BEGIN DATASET EXCERPT

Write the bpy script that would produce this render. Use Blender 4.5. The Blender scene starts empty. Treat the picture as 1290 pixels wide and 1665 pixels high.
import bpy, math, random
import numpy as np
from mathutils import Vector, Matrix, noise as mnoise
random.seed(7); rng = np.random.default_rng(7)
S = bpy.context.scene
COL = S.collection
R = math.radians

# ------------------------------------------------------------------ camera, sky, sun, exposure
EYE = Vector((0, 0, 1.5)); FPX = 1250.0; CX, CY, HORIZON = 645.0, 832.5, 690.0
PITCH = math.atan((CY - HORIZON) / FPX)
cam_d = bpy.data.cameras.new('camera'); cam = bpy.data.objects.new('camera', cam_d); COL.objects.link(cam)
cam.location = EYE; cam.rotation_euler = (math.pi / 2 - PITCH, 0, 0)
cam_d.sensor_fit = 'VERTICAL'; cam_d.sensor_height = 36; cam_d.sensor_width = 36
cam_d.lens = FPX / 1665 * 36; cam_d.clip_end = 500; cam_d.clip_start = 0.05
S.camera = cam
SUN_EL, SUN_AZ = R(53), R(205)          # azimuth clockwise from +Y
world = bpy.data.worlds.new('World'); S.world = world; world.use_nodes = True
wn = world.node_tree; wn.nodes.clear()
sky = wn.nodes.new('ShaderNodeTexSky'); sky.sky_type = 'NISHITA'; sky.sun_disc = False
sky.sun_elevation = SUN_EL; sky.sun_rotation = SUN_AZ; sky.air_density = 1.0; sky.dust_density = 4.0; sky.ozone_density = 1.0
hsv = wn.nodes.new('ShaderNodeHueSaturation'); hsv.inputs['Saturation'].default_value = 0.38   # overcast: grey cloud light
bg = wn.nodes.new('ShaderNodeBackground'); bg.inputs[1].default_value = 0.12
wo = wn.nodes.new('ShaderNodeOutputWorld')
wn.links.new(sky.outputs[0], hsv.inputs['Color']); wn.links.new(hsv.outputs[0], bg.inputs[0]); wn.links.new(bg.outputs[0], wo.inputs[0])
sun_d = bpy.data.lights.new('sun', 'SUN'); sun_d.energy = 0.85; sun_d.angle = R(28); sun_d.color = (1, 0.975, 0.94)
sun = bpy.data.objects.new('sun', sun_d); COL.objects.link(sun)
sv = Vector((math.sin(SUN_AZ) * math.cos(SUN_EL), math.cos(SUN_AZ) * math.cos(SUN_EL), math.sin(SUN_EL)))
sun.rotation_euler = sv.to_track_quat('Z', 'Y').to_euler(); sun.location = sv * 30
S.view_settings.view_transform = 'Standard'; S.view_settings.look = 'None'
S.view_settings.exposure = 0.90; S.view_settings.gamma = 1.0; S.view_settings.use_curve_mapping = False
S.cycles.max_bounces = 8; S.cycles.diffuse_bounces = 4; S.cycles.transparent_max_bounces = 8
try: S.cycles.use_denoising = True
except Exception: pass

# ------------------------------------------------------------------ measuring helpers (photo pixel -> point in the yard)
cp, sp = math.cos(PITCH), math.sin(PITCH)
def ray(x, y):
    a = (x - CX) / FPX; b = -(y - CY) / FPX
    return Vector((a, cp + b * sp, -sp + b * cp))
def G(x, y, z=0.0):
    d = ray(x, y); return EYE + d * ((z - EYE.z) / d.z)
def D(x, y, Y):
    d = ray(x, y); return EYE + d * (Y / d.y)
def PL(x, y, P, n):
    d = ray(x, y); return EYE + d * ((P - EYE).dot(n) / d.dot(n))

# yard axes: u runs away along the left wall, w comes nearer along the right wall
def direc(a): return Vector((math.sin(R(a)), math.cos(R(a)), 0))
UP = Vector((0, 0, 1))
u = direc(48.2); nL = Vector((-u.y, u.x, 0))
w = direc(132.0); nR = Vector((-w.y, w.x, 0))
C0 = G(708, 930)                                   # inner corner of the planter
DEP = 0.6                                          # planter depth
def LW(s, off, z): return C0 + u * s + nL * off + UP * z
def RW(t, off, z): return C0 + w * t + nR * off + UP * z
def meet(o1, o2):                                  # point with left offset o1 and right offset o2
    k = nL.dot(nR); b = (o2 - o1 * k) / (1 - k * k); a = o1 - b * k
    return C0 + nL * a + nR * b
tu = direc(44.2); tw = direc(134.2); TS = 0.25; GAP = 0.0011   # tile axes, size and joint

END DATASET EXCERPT

Print from the first line through the line that contains "R = math.radians", please, including both, and leave out every line outside that stretch.

Write the bpy script that would produce this render. Use Blender 4.5. The Blender scene starts empty. Treat the picture as 1290 pixels wide and 1665 pixels high.
import bpy, math, random
import numpy as np
from mathutils import Vector, Matrix, noise as mnoise
random.seed(7); rng = np.random.default_rng(7)
S = bpy.context.scene
COL = S.collection
R = math.radians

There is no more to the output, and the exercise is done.